Pendant de longues années, l’Amérindien coiffé de son panache de
plumes traditionnelles a été servi à toutes les sauces automobiles.
Symbole du défricheur et de l’aventurier des grands espaces à conquérir,
il a figuré sur des cartes routières, des produits d’entretien, des huiles et
des carburants (Red Indian), voire même des modèles (Cherokee) et des
marques (Pontiac).

Les plaques d’immatriculation : elles sont peut-être banales, mais
elles ont suivi de très près l’évolution automobile. Ici, les trois plus
anciennes plaques connues au Québec. Si elles sont dépareillées,
c’est parce que bien que l’immatriculation soit devenue obligatoire le
9 mars 1906, moins de 200 véhicules circulaient alors sur les routes
de la Belle Province. Les automobilistes étaient donc tenus de
confectionner leurs plaques eux-mêmes.

En 1950, pour la première fois, la fleur de lys apparaît sur la plaque d’immatriculation du
Québec. Notez qu’elle vient remplacer le tiret. Du coup, ‘Quebec’ se francise et arbore
désormais l’accent.

Au début des années 1940, les « Amis de Duplessis » ont droit à des plaques d’imma-
triculation qui les immunisent contre les contraventions.
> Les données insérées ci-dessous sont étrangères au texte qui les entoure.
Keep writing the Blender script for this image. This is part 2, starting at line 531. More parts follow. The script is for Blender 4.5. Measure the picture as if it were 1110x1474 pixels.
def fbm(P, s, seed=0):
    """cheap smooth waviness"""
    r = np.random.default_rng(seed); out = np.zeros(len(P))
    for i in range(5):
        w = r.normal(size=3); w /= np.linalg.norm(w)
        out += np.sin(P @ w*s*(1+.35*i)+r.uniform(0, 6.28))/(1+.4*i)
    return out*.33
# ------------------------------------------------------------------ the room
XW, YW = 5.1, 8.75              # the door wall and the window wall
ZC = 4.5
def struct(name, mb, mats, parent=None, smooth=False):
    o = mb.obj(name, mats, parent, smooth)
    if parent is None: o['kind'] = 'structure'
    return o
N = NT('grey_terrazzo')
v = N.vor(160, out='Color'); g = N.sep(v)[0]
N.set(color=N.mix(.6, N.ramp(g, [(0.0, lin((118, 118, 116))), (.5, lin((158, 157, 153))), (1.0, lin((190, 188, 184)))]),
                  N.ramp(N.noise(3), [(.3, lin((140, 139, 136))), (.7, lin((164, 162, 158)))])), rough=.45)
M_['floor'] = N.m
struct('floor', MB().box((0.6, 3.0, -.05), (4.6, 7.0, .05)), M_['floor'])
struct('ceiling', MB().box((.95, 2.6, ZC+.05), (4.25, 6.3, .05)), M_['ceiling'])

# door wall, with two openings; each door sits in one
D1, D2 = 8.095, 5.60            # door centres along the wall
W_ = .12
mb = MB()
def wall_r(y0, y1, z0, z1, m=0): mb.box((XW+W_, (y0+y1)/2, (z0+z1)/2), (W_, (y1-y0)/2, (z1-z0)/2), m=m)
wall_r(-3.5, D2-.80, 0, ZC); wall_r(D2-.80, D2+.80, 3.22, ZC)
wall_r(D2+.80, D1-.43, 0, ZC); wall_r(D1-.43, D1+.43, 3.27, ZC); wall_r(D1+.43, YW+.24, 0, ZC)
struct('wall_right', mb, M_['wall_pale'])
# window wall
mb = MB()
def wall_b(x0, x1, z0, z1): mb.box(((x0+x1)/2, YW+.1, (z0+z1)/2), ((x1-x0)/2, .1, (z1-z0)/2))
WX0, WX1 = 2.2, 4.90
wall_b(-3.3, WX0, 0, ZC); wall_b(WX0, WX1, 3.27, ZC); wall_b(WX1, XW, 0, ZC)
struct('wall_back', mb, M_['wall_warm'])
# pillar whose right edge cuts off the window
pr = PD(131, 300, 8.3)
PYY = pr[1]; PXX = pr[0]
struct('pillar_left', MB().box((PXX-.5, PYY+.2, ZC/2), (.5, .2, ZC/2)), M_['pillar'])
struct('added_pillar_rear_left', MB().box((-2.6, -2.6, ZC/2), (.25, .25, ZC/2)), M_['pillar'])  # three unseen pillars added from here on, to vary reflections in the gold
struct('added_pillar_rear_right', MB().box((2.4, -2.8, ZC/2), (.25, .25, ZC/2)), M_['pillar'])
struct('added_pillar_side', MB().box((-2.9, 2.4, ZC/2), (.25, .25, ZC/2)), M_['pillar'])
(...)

Le « B » représentait la couleur
bleue du parti politique, mais des mauvaises langues disaient qu’il désignait les «Braillards
de Duplessis» ou encore les «Baveux de Duplessis»…

Le terme « permis de conduire » n’apparaît au
Québec qu’en 1963. Auparavant, on désignait
"certificat de licence" l’autorisation de conduite.
Pour valider sa demande, un automobiliste de
la fin des années 1910 devait obtenir la signa-
ture de trois répondants «de bonne renommée
et occupant une position responsable dans la
communauté». Le tout était ensuite assermenté…
devant les Saints Évangiles.

Pour Guy Thibault, l’automobile n’est pas qu’un véhicule à quatre roues;
elle est aussi un reflet de la position sociale de l’Homme, de son désir de
se démarquer. « Encore aujourd’hui, à bord d’une voiture, les gens se
sentent quelqu’un d’autre. Ils se fabriquent une apparence, ils montrent
ce qu’ils veulent être. » Notre historien aurait-il voulu être aviateur?